Supersymmetry Breaking by Fluxes
Savdeep Sethi
TL;DR
The paper argues that SUSY-breaking flux backgrounds in Type II/M-theory do not generally admit static space-time solutions at weak coupling; instead they are driven to time-dependent rolling backgrounds that require the full tower of higher-derivative corrections and quantum effects to understand their potentials. It shows that a nonzero W0 flux superpotential generically breaks no-scale structure via corrections to the Kähler potential, with leading contributions in various corners (IIB, M-theory, F-theory) producing a physical potential and undermining static solutions. The authors emphasize that truncating to a finite subset of higher-derivative terms is inadequate for flux vacua and that nonperturbative effects in time-dependent backgrounds remain poorly understood, while loop effects may play a more significant stabilizing role than conventional instantons. These insights help reconcile no-go theorems with landscape constructions and reshape expectations for moduli stabilization in flux-based cosmologies.
Abstract
Type II string theory and M-theory admit flux configurations that break supersymmetry below the Kaluza-Klein scale.
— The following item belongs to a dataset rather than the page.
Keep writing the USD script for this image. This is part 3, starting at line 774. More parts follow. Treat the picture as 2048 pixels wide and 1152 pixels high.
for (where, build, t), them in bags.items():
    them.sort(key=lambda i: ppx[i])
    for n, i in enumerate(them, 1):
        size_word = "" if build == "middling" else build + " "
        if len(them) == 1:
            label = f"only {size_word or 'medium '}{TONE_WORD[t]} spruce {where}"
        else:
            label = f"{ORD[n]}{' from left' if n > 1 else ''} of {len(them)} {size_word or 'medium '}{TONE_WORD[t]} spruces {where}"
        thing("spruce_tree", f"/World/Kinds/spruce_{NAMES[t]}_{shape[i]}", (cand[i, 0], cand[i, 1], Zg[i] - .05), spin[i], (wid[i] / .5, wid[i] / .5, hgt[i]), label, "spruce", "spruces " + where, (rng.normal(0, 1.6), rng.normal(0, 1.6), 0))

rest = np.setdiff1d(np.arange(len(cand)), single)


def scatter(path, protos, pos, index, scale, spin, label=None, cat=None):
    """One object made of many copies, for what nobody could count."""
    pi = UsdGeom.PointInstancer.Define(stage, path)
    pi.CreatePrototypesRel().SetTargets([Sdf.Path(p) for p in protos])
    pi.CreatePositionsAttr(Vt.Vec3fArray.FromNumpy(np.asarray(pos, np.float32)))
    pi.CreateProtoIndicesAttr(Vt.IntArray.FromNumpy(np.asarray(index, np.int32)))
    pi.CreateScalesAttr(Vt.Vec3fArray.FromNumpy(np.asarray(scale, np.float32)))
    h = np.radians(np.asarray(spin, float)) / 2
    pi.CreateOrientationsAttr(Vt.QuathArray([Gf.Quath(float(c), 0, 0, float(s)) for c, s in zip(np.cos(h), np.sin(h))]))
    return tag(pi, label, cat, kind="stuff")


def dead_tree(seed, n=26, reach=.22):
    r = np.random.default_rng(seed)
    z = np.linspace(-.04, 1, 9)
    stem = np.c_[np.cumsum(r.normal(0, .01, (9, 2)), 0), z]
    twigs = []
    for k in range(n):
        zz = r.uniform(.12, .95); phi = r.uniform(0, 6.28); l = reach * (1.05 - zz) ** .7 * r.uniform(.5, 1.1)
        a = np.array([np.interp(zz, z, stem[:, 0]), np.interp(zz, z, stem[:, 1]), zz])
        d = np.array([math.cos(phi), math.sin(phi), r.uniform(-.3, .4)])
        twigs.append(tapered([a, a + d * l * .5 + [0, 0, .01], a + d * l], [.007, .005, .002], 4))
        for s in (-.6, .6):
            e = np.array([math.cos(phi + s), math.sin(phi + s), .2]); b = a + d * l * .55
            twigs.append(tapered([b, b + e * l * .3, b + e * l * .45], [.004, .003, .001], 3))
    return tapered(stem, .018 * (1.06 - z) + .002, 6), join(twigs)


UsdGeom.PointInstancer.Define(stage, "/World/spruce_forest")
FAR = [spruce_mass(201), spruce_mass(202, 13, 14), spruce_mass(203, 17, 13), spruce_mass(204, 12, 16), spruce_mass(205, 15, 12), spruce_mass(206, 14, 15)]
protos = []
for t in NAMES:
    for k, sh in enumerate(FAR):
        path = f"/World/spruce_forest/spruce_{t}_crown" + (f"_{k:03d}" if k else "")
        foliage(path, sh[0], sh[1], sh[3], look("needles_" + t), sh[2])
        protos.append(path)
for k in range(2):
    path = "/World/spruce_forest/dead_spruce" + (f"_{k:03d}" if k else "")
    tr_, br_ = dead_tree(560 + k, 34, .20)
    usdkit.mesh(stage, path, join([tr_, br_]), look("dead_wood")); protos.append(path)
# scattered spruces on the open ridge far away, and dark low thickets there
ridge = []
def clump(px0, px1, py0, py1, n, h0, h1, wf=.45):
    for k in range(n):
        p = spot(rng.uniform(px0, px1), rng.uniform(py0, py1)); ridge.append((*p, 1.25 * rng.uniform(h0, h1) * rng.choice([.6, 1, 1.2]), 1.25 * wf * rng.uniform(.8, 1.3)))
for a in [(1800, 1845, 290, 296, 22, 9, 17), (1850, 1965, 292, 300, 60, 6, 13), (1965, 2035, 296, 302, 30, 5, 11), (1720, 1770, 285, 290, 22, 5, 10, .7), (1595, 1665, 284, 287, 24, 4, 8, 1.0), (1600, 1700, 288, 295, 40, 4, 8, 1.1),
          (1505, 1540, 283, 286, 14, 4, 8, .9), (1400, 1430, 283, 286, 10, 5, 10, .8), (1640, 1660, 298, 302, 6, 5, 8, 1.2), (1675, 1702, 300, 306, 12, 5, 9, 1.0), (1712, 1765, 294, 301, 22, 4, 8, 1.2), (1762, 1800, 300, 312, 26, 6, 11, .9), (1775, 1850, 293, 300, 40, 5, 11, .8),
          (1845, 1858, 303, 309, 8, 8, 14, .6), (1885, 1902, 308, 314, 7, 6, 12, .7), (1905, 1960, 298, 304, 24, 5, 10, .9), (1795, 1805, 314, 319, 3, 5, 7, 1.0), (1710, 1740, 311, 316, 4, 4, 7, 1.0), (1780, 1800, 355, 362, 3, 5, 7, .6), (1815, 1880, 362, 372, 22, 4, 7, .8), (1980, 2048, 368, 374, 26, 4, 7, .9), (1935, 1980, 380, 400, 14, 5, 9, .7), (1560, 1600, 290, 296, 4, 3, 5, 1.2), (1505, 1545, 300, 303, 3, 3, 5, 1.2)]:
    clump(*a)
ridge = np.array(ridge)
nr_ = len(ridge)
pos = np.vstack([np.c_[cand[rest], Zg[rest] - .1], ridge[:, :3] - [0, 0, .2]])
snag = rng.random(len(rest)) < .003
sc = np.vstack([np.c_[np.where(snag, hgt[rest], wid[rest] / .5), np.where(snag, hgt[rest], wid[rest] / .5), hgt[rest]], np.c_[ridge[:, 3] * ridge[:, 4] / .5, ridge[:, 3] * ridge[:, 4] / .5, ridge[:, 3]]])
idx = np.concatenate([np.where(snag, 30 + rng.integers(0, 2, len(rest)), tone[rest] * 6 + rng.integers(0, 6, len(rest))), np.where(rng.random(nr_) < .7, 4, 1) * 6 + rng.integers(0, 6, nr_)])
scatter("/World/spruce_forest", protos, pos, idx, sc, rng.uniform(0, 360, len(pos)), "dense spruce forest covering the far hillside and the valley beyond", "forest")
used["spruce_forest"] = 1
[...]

These backgrounds play a central role in most models of the string landscape. I argue that the behavior of such backgrounds at weak coupling is generically a rolling solution, not a static space-time. Quantum corrections to the space-time potential are computed around this classical time-dependent background. This is particularly important for non-perturbative corrections. This change in perspective offers an explanation for why there appear to be many effective field theory models that seemingly evade the known no-go theorems forbidding de Sitter space-times. This has interesting implications for type IIB string landscape models.